Following is the only piece of this review that brings back accurate recollections of what Mayor Gilroy’s son Arthur Gilroy related to me regarding his father’s years of service trying to correct the improper actions of Boss Tweed and Tammany Hall (words between [ ] are added by me): “Gilroy tried desperately to turn the tide [inside Boss Tweed’s Tammany Hall] by appointing a ‘bi-partisan’ board of police directors, Democrats and Republicans.”

Art Burtis

W. Arthur “Art” Burtis, Founder, Chairman, CEO
Solar Air Power Corporation

Art,
I don’t know if my first reply got to you–I’m new to this, but you are a cousin of mine as I too am a great-grandson of Thomas F. Gilroy through his son Eugene, who was a respected judge in Queens in the nineteen-oh’s and Eugene’s oldest child Elizabeth, my mom. My branch of the family’s view of the mayor is similar to your grandfather’s. I’m sure he had his “Tammany moments”, but from what I’ve read, he seems like he was open to compromise rather than blindly follow Richard Croker’s (not William Crocker) orders, despite the Lexow Scandal. Mom remembered him as a kindly old grandfather and he was occasionally called “Honest Tom”–maybe an overstatement– around our house. The only artifacts, besides a few photos, we have of him, is a set of Franklin spoons, monogrammed with his and his wife’s initials.
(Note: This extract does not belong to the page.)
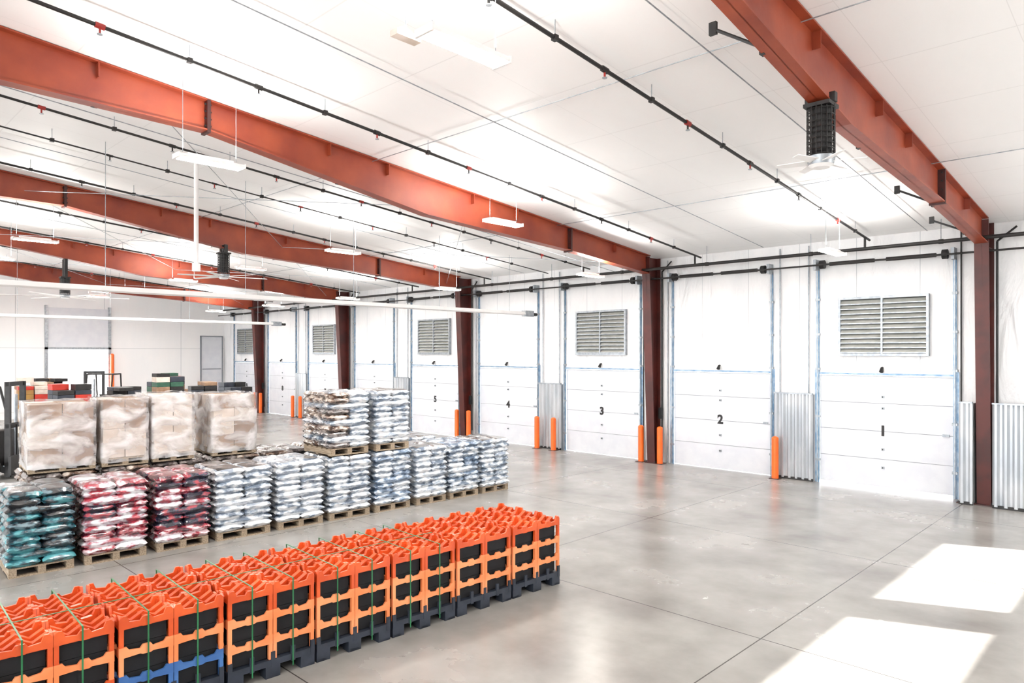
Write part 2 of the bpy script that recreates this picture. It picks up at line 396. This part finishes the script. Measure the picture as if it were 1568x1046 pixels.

I don’t know if you’ve seen Joey Meehan’s website (another cousin of ours), but there’sa fair bit of info about him there. I guess the Mulqueen branch has a family tree, too.

Dr. Paul Johnston, Professor of English, Western Michigan University

Donal,
And I too am a great-grandson of Thomas F. Gilroy, and so, a distant cousin of yours. I know about the mayor’s parents, Thomas and Mary Geraghty Gilroy from Joey Meehan’s site, and have heard there are a whole lot of us around the Sligo area. Like a lot of Irish-Americans, I’m interested in visiting the area at some point (I’ve been to Ireland three times, but not to Sligo) and finding out more about those who were “left behind.”

My mom knew the mayor as a kindly old grand-dad, bouncing her on his knee when she was a wee girl. Our branch sometimes called him “Honest Tom”, stressing that he was only a mayor for one term, and seemed more inclined to compromise rather than bow entirely to Richard Croker’s will. I’m sure he wasn’t completely “clean”, but I’d like to think he wasn’t completely “dirty” either.